The Karaites and the Greco-Jewish Tradition

Beyond the Romaniotes, Yevanic was also used by the Karaite Jews of Constantinople, with roots in Babylonia and Persia from the 8th century BCE. The movement’s inspirer was Anan ben David. The Karaites were distinguished by strict adherence to the Tanakh and maintained communities in Byzantium, Alexandria, Crimea, and Lithuania.

Ladino, “Judeo-Español / Judesmo,” Judeo-Spanish

The Language of the Sephardim: Ladino

Origin and Features

In the Sephardic communities, the Judeo-Spanish dialect known as Ladino (also Judeo-Español, Judesmo) was used. It is a blend of Castilian Spanish with Hebrew and Aramaic elements, formed during the Jews’ residence in Spain up to their expulsion in 1492.

Evolution, Enrichment, and Current Status

After the Sephardim settled in the Ottoman Empire, Ladino was enriched with Turkish and, later, Greek elements, along with admixtures from other languages depending on the place of settlement. According to international ethnological sources, Ladino is spoken today by roughly 200,000 people, about 120,000 of whom live in Israel. Despite the decline in native speakers, the language continues to be taught and documented in research and cultural centers and programs.

Writing Systems: Solitreo and Rashi Script

Solitreo Script

The Sephardim used Solitreo in writing— a cursive calligraphic script based on the Hebrew alphabet.
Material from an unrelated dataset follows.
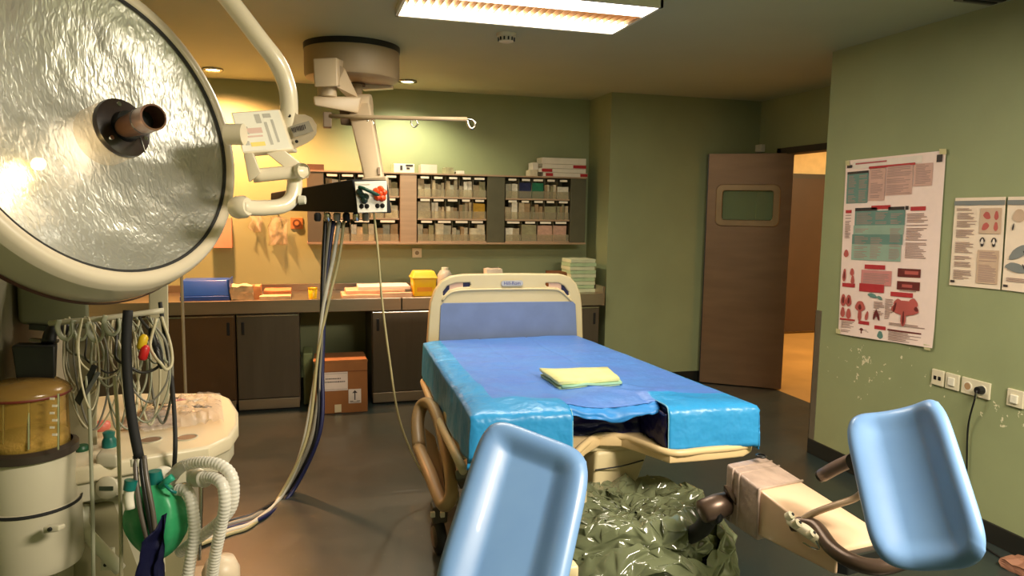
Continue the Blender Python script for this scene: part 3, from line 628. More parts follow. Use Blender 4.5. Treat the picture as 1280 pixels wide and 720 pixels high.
# small sheets in a clear holder
def sheet(tl_, tr_, br_, bl_, label, kind):
    global t, tl, tr, br, bl
    tl, tr, br, bl = tl_, tr_, br_, bl_
    t = thing('instruction_sheet', label, 'sheet', (WR, (tl.y+br.y)/2, bl.z))
    paper_sheet(tl, tr, br, bl, .008, mat('sheet_paper', (240, 220, 198), .4, nz=(30, .03)), t, kind, .002)
    POSTER['GRY'] = mat('sheet_grey', (128, 132, 130), .5); POSTER['TAN'] = mat('sheet_tan_panel', (206, 176, 150), .5)
    pblock('header_strip', 'GRY', [(0, 1, .035, .085)], .0004)
    if kind == 0:
        pblock('side_panel', 'TAN', [(.54, .95, .12, .40), (.54, .95, .58, .95)], .0004)
        plines([(.06, .46, .12, .14), (.08, .44, .17, .24), (.08, .50, .26, .33), (.08, .45, .36, .47), (.08, .45, .50, .62), (.08, .45, .66, .78), (.08, .45, .82, .93), (.58, .92, .60, .93)], 'TX', .0012, .016)
        pblob('diagram', 'FL', [(.68, .20, .07, .04, .2), (.66, .32, .07, .04, -.3), (.86, .20, .04, .05, 0), (.86, .32, .04, .05, 0)])
        pblob('bottle_icon', 'DK', [(.62, .47, .05, .03, 0), (.84, .47, .05, .03, 0), (.62, .51, .03, .035, 0), (.84, .51, .03, .035, 0)]); pblob('bottle_icon', 'WH', [(.62, .485, .025, .03, 0), (.84, .485, .025, .03, 0)], .0016)
    else:
        pblob('diagram', 'TAN', [(.25, .2, .12, .07, 0), (.75, .22, .14, .09, 0)]); pblob('figure_drawing', 'GRY', [(.3, .58, .2, .06, -.3), (.25, .75, .2, .05, .1), (.7, .62, .12, .07, .2)]); pblob('figure_detail', 'DK', [(.42, .60, .06, .015, .6), (.40, .74, .05, .012, .8), (.15, .32, .015, .04, .3)], .0016)
        plines([(.08, .9, .86, .90), (.6, .95, .12, .16)], 'TX', .0012, .016)
    pblock('footer_mark', 'DK', [(.03, .12, .94, .965)], .0012)
sheet(Rp(1196, 247.5), Rp(1259, 246), Rp(1252, 362), Rp(1188, 356), 'printed instruction sheet with two bottle icons right of the big poster', 0)
sheet(Rp(1262, 246), Rp(1330, 245), Rp(1324, 371), Rp(1254, 362), 'printed sheet with drawn figures at the right edge of the photo', 1)
# sockets, switches
def wplate(name, label, cat, px0, px1, pyc, h=.083):
    a, b = Rp(px0, pyc), Rp(px1, pyc); wd = abs(a.y-b.y); c = (a+b)/2
    t = thing(name, label, cat, (WR, c.y, c.z-h/2)); link('plate', plate_box('', '', '', c, wd-.004, h, .012, CREAM, 'right', .003), CREAM, t); return t, c, wd
t, c, wd = wplate('data_socket', 'square cream data socket with two ports, leftmost plate on the right wall', 'socket', 1166, 1182, 472)
for s in (-1, 1): link('port', box(WR-.014, WR-.011, c.y+s*.014-.008, c.y+s*.014+.008, c.z-.012, c.z+.008), BLACK, t)
t, c, wd = wplate('blank_switch', 'cream rocker switch between the data socket and the double socket', 'switch', 1183, 1201, 477)
link('rocker', box(WR-.02, WR-.011, c.y-.02, c.y+.02, c.z-.022, c.z+.022, .004), WHITE, t)
t, c, wd = wplate('double_wall_socket', 'double cream wall socket with a black plug in its right half', 'socket', 1203, 1240, 485)
for s in (-1, 1):
    link('socket_face', cyl((WR-.015, c.y+s*wd/4, c.z), (WR-.011, c.y+s*wd/4, c.z), .024), WHITE, t); link('socket_recess', cyl((WR-.0155, c.y+s*wd/4, c.z), (WR-.0145, c.y+s*wd/4, c.z), .018), mat('socket_tan', (176, 140, 100), .6), t)
SOCK = Vector((WR, c.y-wd/4, c.z))
t = thing('power_cord', 'black power cord hanging from the double wall socket to the floor', 'cable', SOCK-Vector((.02, 0, .04)))
link('plug', cyl((WR-.045, SOCK.y, SOCK.z), (WR-.0155, SOCK.y, SOCK.z), .018, r2=.021), BLACK, t, 'auto')
p2 = Rp(1213, 545); p3 = Rp(1211, 600)
link('cord', tube([(WR-.045, SOCK.y, SOCK.z), (WR-.05, SOCK.y+.005, SOCK.z-.05), (WR-.02, p2.y, p2.z+.04), (WR-.015, p3.y, p3.z), (WR-.02, p3.y-.01, .10), (WR-.05, p3.y-.06, .012), (WR-.10, p3.y-.25, .006), (WR-.16, p3.y-.6, .006)], .0045), BLACK, t, True)
link('strain_relief', cyl((WR-.047, SOCK.y, SOCK.z-.012), (WR-.048, SOCK.y+.002, SOCK.z-.04), .007), CHROME, t)
t, c, wd = wplate('wall_switch', 'cream wall switch at the right edge of the photo', 'switch', 1260, 1282, 498)
link('rocker', box(WR-.022, WR-.011, c.y-.02, c.y+.02, c.z-.024, c.z+.018, .005), WHITE, t)
q = AZ(1272, 716, 0.0); bm = subdiv_box(q.x-.03, q.x+.07, q.y-.06, q.y+.06, .001, .05, 3); crumple(bm, .02, 20, 5, keepz=.001)
tag(link('crumpled_wrapper', bm, mat('brown_wrapper', (150, 104, 82), .6)), 'crumpled brownish wrapper on the floor by the right baseboard', 'wrapper')

# ============================================================ DELIVERY BED
HL, HR, FR, FL = AZ(532, 427, .80), AZ(724, 419, .80), AZ(946, 504, .86), AZ(593, 518, .86)
def B(u, v, h=0): p = HL.lerp(HR, u).lerp(FL.lerp(FR, u), v); return Vector((p.x, p.y, p.z+h))
bed = thing('delivery_bed', 'beige delivery bed with blue headboard and castors', 'bed', B(.5, .5, 0)-Vector((0, 0, B(.5, .5, 0).z)))
# headboard
HY = HL.y+.10
hb = [AY(px, py, HY) for px, py in ((536, 426), (538, 396), (540, 378), (545, 364), (553, 353), (564, 347), (580, 344.5), (640, 343.5), (700, 344), (711, 347), (719, 355), (724, 368), (726, 385), (727, 422))]
def loc2(px, py): p = AY(px, py, HY); return (p.x, p.z)
hm = Matrix(((1, 0, 0, 0), (0, 0, -1, HY+.02), (0, 1, 0, 0), (0, 0, 0, 1)))
out = [(p.x, p.z) for p in hb]; out = [(out[0][0], .45)]+out+[(out[-1][0], .45)]
lh = [loc2(*q) for q in ((552, 371), (552, 364), (558, 356), (570, 352), (588, 351.5), (590, 356), (588, 360), (572, 361), (562, 364), (556, 371))]
rh = [loc2(*q) for q in ((681, 352), (698, 352), (706, 356), (712, 364), (713, 370), (708, 371), (704, 365), (696, 361), (683, 360), (680, 356))]
link('headboard', curve_mesh([out, lh, rh], .035, .008, hm), BEIGE, bed, 'auto')
pn = [loc2(*q) for q in ((549, 424), (551, 382), (554, 379), (640, 377.5), (715, 377), (718, 380), (720, 420))]
pn = [(pn[0][0], .6)]+pn+[(pn[-1][0], .6)]
link('headboard_panel', curve_mesh([pn], .012, .002, Matrix.Translation((0, -.027, 0)) @ hm), mat('headboard_blue', (112, 130, 172), .5), bed)
# moulded ridge above the panel
rp = [AY(px, py, HY-.008) for px, py in ((553, 376), (560, 368), (572, 363.5), (600, 362), (640, 361.5), (690, 361.5), (702, 365), (711, 373), (714, 376))]
link('moulded_ridge', tube(rp, .007, n=4), BEIGE, bed, True)
lb = AY(640, 354, HY-.012); bm = curve_mesh([rrect(-.07, .07, -.017, .017, .015)], .004, 0, Matrix.Translation((lb.x, lb.y-.004, lb.z)) @ Matrix.Rotation(PI/2, 4, 'X')); hb_l = link('brand_badge', bm, mat('badge_pale', (176, 176, 180), .5), bed)
link('badge_text', text_mesh('Hill-Rom', .030, Matrix.Translation((lb.x, lb.y-.007, lb.z)) @ Matrix.Rotation(PI/2, 4, 'X'), align='CENTER'), mat('badge_ink', (60, 70, 140), .5), hb_l)
for px, py, s in ((556, 364, 1), (581, 355, 1.2), (706, 362, 1.3)): p = AY(px, py, HY+.05); bm = bmesh.new(); bx(bm, p.x-.04*s, p.x+.04*s, p.y-.045, p.y+.0, p.z-.05, p.z+.045, .005); link('dark_grip', bm, NAVY, bed)
for px, py in ((568, 357), (690, 357)): p = AY(px, py, HY+.06); bm = box(p.x-.042, p.x+.042, p.y-.0566, p.y-.054, p.z-.03, p.z+.03); link('handset_label', bm, mat('handset_pinkish', (214, 176, 156), .6), bed)

# mattress under the drape
NU0, NU1 = .328, .668     # the seat cut-out at the foot
MT = mat('mattress_navy', (22, 26, 70), .5)
link('mattress', hexa([B(.02, .0, -.012), B(.98, .0, -.012), B(.98, .84, -.012), B(.02, .84, -.012), B(.02, .0, -.17), B(.98, .0, -.17), B(.98, .84, -.17), B(.02, .84, -.17)], .01), MT, bed)
link('foot_cushion', hexa([B(.02, .84, -.012), B(NU0-.01, .84, -.012), B(NU0-.01, .985, -.012), B(.02, .985, -.012), B(.02, .84, -.17), B(NU0-.01, .84, -.17), B(NU0-.01, .985, -.17), B(.02, .985, -.17)], .01), MT, bed)
link('foot_cushion', hexa([B(NU1+.01, .84, -.012), B(.98, .84, -.012), B(.98, .985, -.012), B(NU1+.01, .985, -.012), B(NU1+.01, .84, -.17), B(.98, .84, -.17), B(.98, .985, -.17), B(NU1+.01, .985, -.17)], .01), MT, bed)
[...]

The name derives from the Portuguese solitrar, meaning “correct writing.” The script developed in the 15th century and was used mainly for personal documents and letters.

Rashi Script

They also used Rashi script, named after the rabbi and commentator Shlomo Yitzhaki (RAbbi SHlomo Itzhaki—RASHI), who lived in Troyes, France. This script was primarily used in printed religious texts and books.

Ladino: Literature and Everyday Use

The living, everyday use of the language fostered the creation of prayer books (Haggadot), narratives of the Exodus, ethical teachings (Pirkei Avot—“Sayings of the Fathers”), analyses of biblical texts, poems, proverbs, anecdotes, and songs.

Sample in Solitreo (Transliteration and Rendering)

Transliteration: Karo bochor, esta fotografías el tsarsí (“Turk., market”), muévo, akí si vítes el pescádo, i até mití, i la otra fotografía ke veas esta ropa adientro del tsarsí. Mas no sé kuálo te eskrivír. Arón.

Rendering:

My dear firstborn (“affectionate term for the eldest brother”), this photograph is from the new market—here you can see the fish. I also included another photograph so you can see the fabrics inside the market. I don’t know what else to write to you. Aaron.